Upon announcing her resignation, Romer stressed that it was not driven by bad blood or disappointments. "I feel very strongly that my voice has absolutely been heard," she told MSNBC. "And I also have to tell you, I feel the economics team has learned to work together very well. I know there were lots of reports of some fireworks early on, but the truth is we have become good friends and good colleagues."

This was a rosy reflection of her tenure as chair of the CEA, one that her soon-to-be former colleagues echoed publicly as well. Dig a bit below the surface, however, and you get different insights into how the bureaucratic debates played out. One economic adviser who worked with both Summers and Romer said that the latter was "essentially" driven out by the former.

"[Summers] has kept Romer, [Austin] Goolsbee, [Paul] Volcker all outside the inner policy circle. For Romer, why stay under these conditions, when she would lose her tenure if she stayed for more than two years?" the adviser said.

This was similar to the assertion made by the first story that reported Romer's resignation (published by Hotline). But a White House aide, also speaking on condition of anonymity, insists that the idea that the former CEA chair was marginalized by Summers is not only misleading, it's untrue.

"It is such an old story that they have had conflicts," the aide said. "Were there early tensions? Sure. They were widely reported. But the story is written like that was the basis for her leaving and that's just crazy."

Summers, indeed, praised Romer in a public statement Thursday for her service in the administration, pledging to keep turning to her for guidance once she re-entered the world of academia. Another economic adviser who worked with both said that they actually became philosophical allies during some of the weightier economic debates.

"The balance of power on the economic team changed briefly with Peter Orszag's departure. He was the main antagonist of Summers' and Romer's in advocating a stop to measures supporting discretionary spending," the adviser said, demanding anonymity. "Summers and Romer were actually closely aligned on macro-economic policy."

Obama ultimately sided with Orszag and has, as an aide noted, declined to revisit that decision.

In the end, reports of frictions that may have existed inside the White House's economic team constitute little more than palace intrigue. The far more substantive question is what will Romer's departure mean for the administration's policies.

Among the most visible Obama economic aides, the former CEA chair was one of the few who was not perceived to have ties to Wall Street. It was, in a way, unfair to the others. Treasury Secretary Timothy Geithner never held a Wall Street job. But it's a reality that even top-ranking administration officials admitted on Friday is a problem going forward.

More than that, Romer served as a mouthpiece and conduit for many of the concerns held by some of the more progressive constituencies.

"She was definitely more sympathetic [than Summers and Geithner], was willing to listen to us," said one top labor official. "In what was supposed to be a 'team of rivals' she was one of the only economic people that weren't from the old Clinton team so it's disappointing she's the one who's going.

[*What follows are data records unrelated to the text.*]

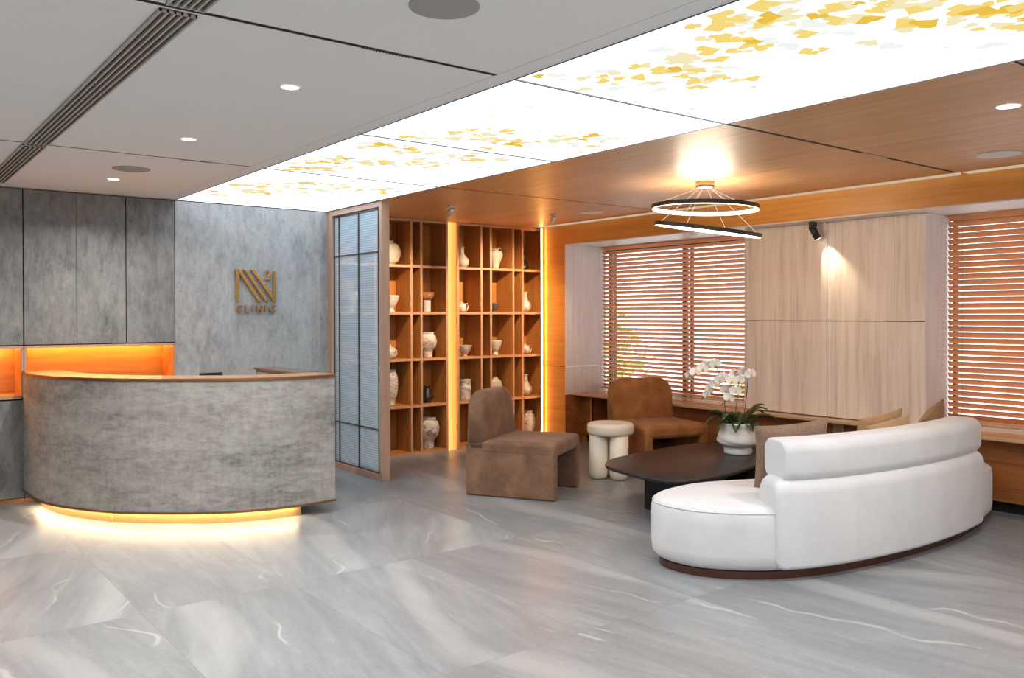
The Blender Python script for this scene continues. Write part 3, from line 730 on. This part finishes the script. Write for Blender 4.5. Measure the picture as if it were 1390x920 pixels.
# ------------------------------------------------------------------ ceiling fixtures
def area(loc, size, power, col, spread=PI, rot=(0, 0, 0), shape='DISK', name='lamp', parent=None):
    l = bpy.data.lights.new(name, 'AREA'); l.shape = shape; l.size = size; l.energy = power; l.color = col; l.spread = spread
    o = bpy.data.objects.new(name, l); COL.objects.link(o)
    if parent is not None: o.parent = parent; o.location = Vector(loc) - parent.location
    else: o.location = loc
    o.rotation_euler = rot; return o
def downlight(x, y, r, label, power, group='round recessed downlights'):
    o = thing('downlight', label, 'downlight', (x, y, CZ), group=group)
    q = MB(); q.lathe([(r + .006, -.001), (r + .005, -.004), (r, -.004), (r - .002, -.0015)], 32, (x, y, CZ), cap0=False); link('trim_ring', q, flat('white_trim_%d%d' % (x * 100, y * 100), (.75, .72, .68), .5), o)
    q = MB(); q.lathe([(r - .001, -.0015), (.001, -.0015)], 32, (x, y, CZ), cap0=False); link('lens', q, M['down_lens'], o)
    area((x, y, CZ - .012), r * 1.8, power, (1, .95, .88), math.radians(150), parent=o)
DP = 18
downlight(1.59, 3.69, .042, 'round downlight in the white ceiling, brightest and largest of the row of three', DP)
downlight(1.586, 5.14, .042, 'round downlight in the white ceiling, middle one of the row of three', DP)
downlight(1.594, 6.98, .042, 'round downlight in the white ceiling close to the grey cabinets', DP)
downlight(4.578, 1.862, .055, 'round downlight in the wood ceiling above the white sofa', 13)
for x, y in ((1.59, .6), (1.59, -2), (-1.2, 3.7), (-1.2, 5.9), (-1.2, .6), (-1.2, -2), (4.58, -.6), (4.58, -2.6)):
    downlight(x, y, .045, 'round recessed downlight added as fill outside the pictured area', 22, 'added fill downlights outside the pictured area')  # unseen lamps added as fill to brighten the room
def speaker(x, y, r, m, label):
    o = thing('ceiling_speaker', label, 'speaker', (x, y, CZ))
    q = MB(); q.lathe([(r, 0), (r, -.004), (r - .004, -.006), (.001, -.006)], 48, (x, y, CZ - .0002), cap0=True); link('grille_disc', q, m, o)
speaker(1.584, 2.41, .119, M['speaker_grey'], 'large round grey ceiling speaker at the top edge near the wide joint')
speaker(1.582, 6.416, .125, M['speaker_grey'], 'round grey ceiling speaker between downlights near the cabinets')
speaker(5.898, 2.456, .135, M['speaker_cream'], 'round cream ceiling speaker in the wood ceiling above the larger louvred window')
speaker(5.942, 6.349, .118, M['speaker_cream'], 'round cream ceiling speaker in the wood ceiling near the shelves')
def vent(y0, y1, label):
    x0, x1 = .832, .958
    o = thing('linear_vent', label, 'air vent', ((x0 + x1) / 2, (y0 + y1) / 2, CZ), group='long linear air vents in the white ceiling')
    boxobj('vent_back', (x0, x1, y0, y1, CZ - .003, CZ - .0005), M['grille_dark'], o)
    q = MB()
    for i in range(6):
        a = x0 + (x1 - x0 - .008) * i / 5
        q.box(a, a + .008, y0, y1, CZ - .014, CZ - .003)
    q.box(x0, x1, y0, y0 + .006, CZ - .012, CZ - .003); q.box(x0, x1, y1 - .006, y1, CZ - .012, CZ - .003)
    link('vent_blades', q, M['grille'], o)
vent(3.0, 5.79, 'long five slot linear air vent between the two dark ceiling joints')
vent(5.86, 7.62, 'five slot linear air vent running towards the grey cabinets')
vent(.5, 2.93, 'linear air vent cut off by the top edge of the picture')

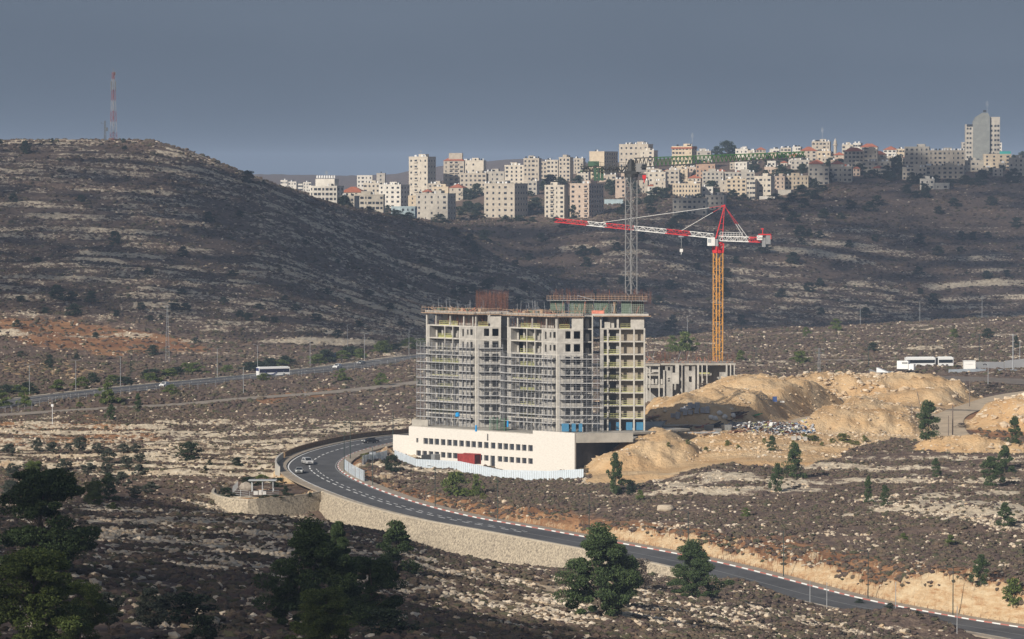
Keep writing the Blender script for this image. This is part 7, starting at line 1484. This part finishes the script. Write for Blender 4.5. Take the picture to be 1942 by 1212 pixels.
for i, (px, py, lb) in enumerate([(1349, 797, 'largest white bulk bag, left end of the white bags'), (1365, 795, 'round white bulk bag in the middle of the white bags'), (1375, 796, 'white bulk bag at the right end of the white bags'), (1357, 800, 'small white bag between the two larger ones'), (1391, 799, 'white bag beside the green mesh')]):
    p = gl(px, py); bm = bmesh.new(); bmesh.ops.create_icosphere(bm, subdivisions=2, radius=.75); mb = MB(); mb.add([(v.co.x * (1 + .15 * math.sin(i + v.co.z * 5)), v.co.y, max(-.55, v.co.z * .95) + .55) for v in bm.verts], [tuple(v.index for v in f.verts) for f in bm.faces]); bm.free(); tag(mb.build('bulk_bag', M_bag, loc=(p.x, p.y, p.z)), lb, 'bulk bag')
def boards(px, py, n, m_, label, name='board_pile', cat='pile of boards', L_=3.5, slope=.35):
    p = gl(px, py); mb = MB()
    for k in range(n):
        a = r_.uniform(0, 3.14) * .4 - .3; q = Vector((r_.uniform(-L_ / 3, L_ / 3), r_.uniform(-1, 1), .1 + k * .07)); d = Vector((math.cos(a), math.sin(a), r_.uniform(-.05, slope))) * L_ * r_.uniform(.3, .6); mb.bar(q - d, q + d, r_.uniform(.08, .22), k % 2)
    tag(mb.build(name, m_, loc=(p.x, p.y, p.z)), label, cat)
boards(1402, 797, 16, [M_plyd, M_rust], 'pile of dark rusty boards right of the white bags'); boards(1355, 812, 14, [M_plyd, M_cdk], 'dark pile of steel parts in front of the white bags'); boards(1395, 804, 8, [M_rust, M_rust], 'long rusty steel sheets lying in front of the dark board pile'); boards(1300, 815, 12, [M_plyd, M_wood], 'scattered dark timber left of the debris heap')
boards(1275, 822, 10, [M_plyd, M_gal], 'scattered timber at the edge of the sand bank near the tower'); boards(1400, 822, 10, [M_rust, M_wood], 'rust-red sheets at the left foot of the debris heap'); boards(1340, 826, 9, [M_gal, M_wood], 'grey planks lying on the sand bank edge', L_=6); boards(1243, 795, 8, [M_pink, M_wood], 'orange and brown boards at the foot of the right tower'); boards(1330, 812, 6, [M_pink, M_rust], 'red pipes on the ground in front of the block pallets')
p = gl(1434, 796); mb = MB(); V = []; 
for i in range(9):
    for j in range(6): V.append(((i - 4) * .45, (j - 2.5) * .5, .3 + .5 * math.sin(i * .9 + j) * .35 + (i / 8) * .9))
mb.add(V, [(i * 6 + j, (i + 1) * 6 + j, (i + 1) * 6 + j + 1, i * 6 + j + 1) for i in range(8) for j in range(5)]); o_ = mb.build('green_net', mat('green_mesh', (0.05, 0.24, 0.10), .8, .2, 4), loc=(p.x, p.y, p.z)); tag(o_, 'bright green netting sheet spread over the boards', 'net'); sd = o_.modifiers.new('s', 'SOLIDIFY'); sd.thickness = .05
for i, (px, py, w_, h_, m_, lb) in enumerate([(1345, 816, 2.2, 1.3, M_sgr, 'dark grey skip in front of the white bags, left of two'), (1378, 818, 2.4, 1.4, M_sgr, 'dark grey skip left of the debris heap, right of two'), (1302, 818, 1.6, .9, M_cdk, 'small black tank on the ground below the block pallets'), (1361, 822, 1.8, .9, M_sgr, 'low grey box between the two skips')]):
    p = gl(px, py); mb = MB(); mb.add([(-w_ / 2, -.6, 0), (w_ / 2, -.6, 0), (w_ / 2, .6, 0), (-w_ / 2, .6, 0), (-w_ / 2 - .2, -.8, h_), (w_ / 2 + .2, -.8, h_), (w_ / 2 + .2, .8, h_), (-w_ / 2 - .2, .8, h_)], [(0, 3, 2, 1), (0, 1, 5, 4), (1, 2, 6, 5), (2, 3, 7, 6), (3, 0, 4, 7), (4, 5, 6, 7)]); [mb.box((x, -.85, h_ * .1), (x + .1, .85, h_ * .9)) for x in (-w_ / 2 + .3, 0, w_ / 2 - .4)]; tag(mb.build('skip', m_, loc=(p.x, p.y, p.z)), lb, 'skip')
# debris heap: uncountable scrap
cols = [mat('scrap_grey', (0.35, 0.36, 0.38), .8), M_rust, M_bag, M_sgr, mat('scrap_blue', (0.10, 0.18, 0.32), .7), M_cdk, mat('scrap_yellow', (0.5, 0.48, 0.2), .8), M_plyd, M_wood]
mb = MB()
for i in range(1500):
    px = 1375 + 175 * r_.betavariate(2.2, 2.2); t = (px - 1375) / 175; yy = 1046 + r_.gauss(0, 5.0); x = (px - 971) / F * yy; hh = max(0, 1 - ((yy - 1046) / 11) ** 2) * math.sin(math.pi * min(1, max(0, t))) ** .5 * 1.5 * (0.5 + vnoise(np.array([x / 3.0]), np.array([yy / 3.0]), 8)[0])
    c = Vector((x, yy, gz(x, yy) + r_.uniform(0, 1) * hh)); d = Vector((r_.uniform(-1, 1), r_.uniform(-1, 1), r_.uniform(-.5, .6))).normalized(); s_ = r_.uniform(.15, .75)
    if r_.random() < .5: mb.bar(c - d * s_, c + d * s_, r_.uniform(.04, .16), r_.choice([0, 0, 1, 1, 3, 5, 7, 8, 2]))
    else: b = d.cross(Vector((0, 0, 1))).normalized() * s_ * .6; k_ = Vector((0, 0, .05)); mb.add([c - d * s_ - b, c + d * s_ - b, c + d * s_ + b, c - d * s_ + b, c - d * s_ * .8 - b + k_ * 4, c + d * s_ - b + k_, c + d * s_ * .7 + b + k_ * 5, c - d * s_ + b + k_], [(4, 5, 6, 7), (0, 1, 5, 4), (1, 2, 6, 5), (2, 3, 7, 6), (3, 0, 4, 7)], r_.choice([0, 0, 2, 2, 3, 4, 6, 7, 1]))
o_ = mb.build('debris_heap', cols); tag(o_, kind='stuff')
for i, px in enumerate([1506, 1516, 1527, 1537, 1546]):
    p = gl(px, 836); mb = MB(); mb.box((-.55, -.45, 0), (.55, .45, .8)); mb.box((-.5, -.4, .8), (.5, .4, 1.0)); tag(mb.build('concrete_block', M_cl, loc=(p.x, p.y, p.z), rz=r_.uniform(-.4, .4)), 'pale concrete block in the row along the debris heap', 'concrete block', 'concrete blocks along the debris heap')
# frame rack and blue compressor on the mound slope
p = gl(1442, 768); e = empty('steel_rack', (p.x, p.y, p.z), 0, 'dark open steel rack standing on the sand slope', 'rack'); mb = MB()
for k in range(9): x = -1.9 + k * .47; mb.bar((x, 0, 0), (x, 0, 1.25), .07); mb.bar((x, 1, 0), (x, 1, 1.25), .07)
mb.build('posts', M_cdk, e); mb = MB(); [mb.bar((-1.9, y_, z_), (1.9, y_, z_), .05) for y_ in (0, 1) for z_ in (.15, 1.2)]; mb.build('rails', M_cdk, e)
p = gl(1470, 768); e = empty('compressor', (p.x, p.y, p.z), 0, 'blue compressor box on the sand slope right of the rack', 'compressor'); MB().box((-.6, -.5, .3), (.6, .5, 1.7)).build('housing', mat('machine_blue', (0.05, 0.10, 0.28), .6), e); mb = MB(); mb.bar((.6, 0, .5), (2.2, -.2, .3), .12); mb.bar((-.4, -.4, .25), (-.4, .4, .25), .25, 0, 10); mb.build('drawbar', M_cdk, e); MB().box((1.4, -.4, .1), (2.6, .3, .5)).build('scrap', M_bag, e)
T('bare', 1378, 745, 30, 10, 'low reddish dry shrub at the foot of the low unfinished building', loc=gp_(1290, 1120)); T('bare', 1350, 745, 26, 9, 'dry yellowish shrub in front of the orange crane mast', loc=gp_(1335, 1120)); T('bare', 1262, 0, 16, 10, 'reddish dry shrub on top of the earth bank beside the tower', loc=gp_(1264, 1104))
T('bare', 1878, 745, 40, 14, 'brown dry shrub on the verge between yard and dirt road', loc=gp_(1880, 1232)); T('bare', 1818, 790, 26, 10, 'dry shrub right of the thick post in the dirt road', loc=gp_(1826, 1075)); T('bare', 1845, 745, 30, 10, 'smaller dry shrub left of the one on the yard verge', loc=gp_(1852, 1215))
# dark parked truck half hidden by the fence
p = gp_(816, 1004); e = empty('parked_truck', (p[0], p[1], p[2] + .4), R(-42), 'dark parked truck behind the fence at the podium front', 'truck'); MB().box((-2.2, -1, .6), (1.0, 1, 1.9)).build('load_bed', M_cdk, e); MB().box((1.1, -1, .5), (2.4, 1, 2.2)).build('cab', M_sgr, e); [MB().bar((x, s_, .4), (x, s_ * 1.15, .4), .42, 0, 12).build('wheel', M_tyre, e) for x in (-1.4, 1.6) for s_ in (-1, 1)]
p = gp_(706, 1003); e = empty('tarped_tank', (p[0], p[1], p[2]), 0, 'pale rounded tank among shrubs inside the road bend', 'tank'); MB().bar((-.8, 0, 1.2), (.8, 0, 1.2), .8, 0, 12).build('tank_shell', M_gal, e); MB().box((-.7, -.4, 0), (.7, .4, .6)).build('stand', M_cdk, e)
T('yellow_bush', 700, 0, 26, 12, 'yellow-green shrub beside the pale tank inside the bend', loc=gp_(694, 1000)); T('bush', 720, 0, 20, 12, 'dark shrub right of the pale tank inside the bend', loc=gp_(716, 1006))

She was also the one from day one saying recession would be worse than people were saying and that we needed a bigger stimulus package. So, again, unfortunate that the person who was right is leaving."

Indeed, despite being tarred for penning a memo that suggested unemployment wouldn't rise above eight percent, Romer was one of the most vocal proponents of an "overwhelming" response to the unemployment crisis, fiscal concerns be damned.

"You don't get your budget deficit under control at a 10 percent unemployment rate," she told CNN's "State of the Union" back in January 2010.

The White House claims that Romer wasn't that far apart from her colleagues when it came to supporting more targeted spending to spur economic relief. Spokesperson Jen Psaki noted that both "Secretary Geithner and Director Summer led the fight to get Wall Street reform passed. They were part of the team that led the fight to get the Recovery Act passed. They were there every step of the way to get key assistance to small businesses and Main Street companies through Congress, and they will continue to be."

On the more specific matters of regulatory reform and continued stimulus spending, the distinctions between Romer, Summers and Geithner are more acute. But the overall lesson to be drawn from Romer's departure may, in the end, be that she was inhibited more by a lethargic political process than by fellow White House colleagues. Placed in a unique position to turn academic knowledge into concrete policy, she found out that there were few political similarities between the Great Depression and the current recession other than, of course, severe economic suffering.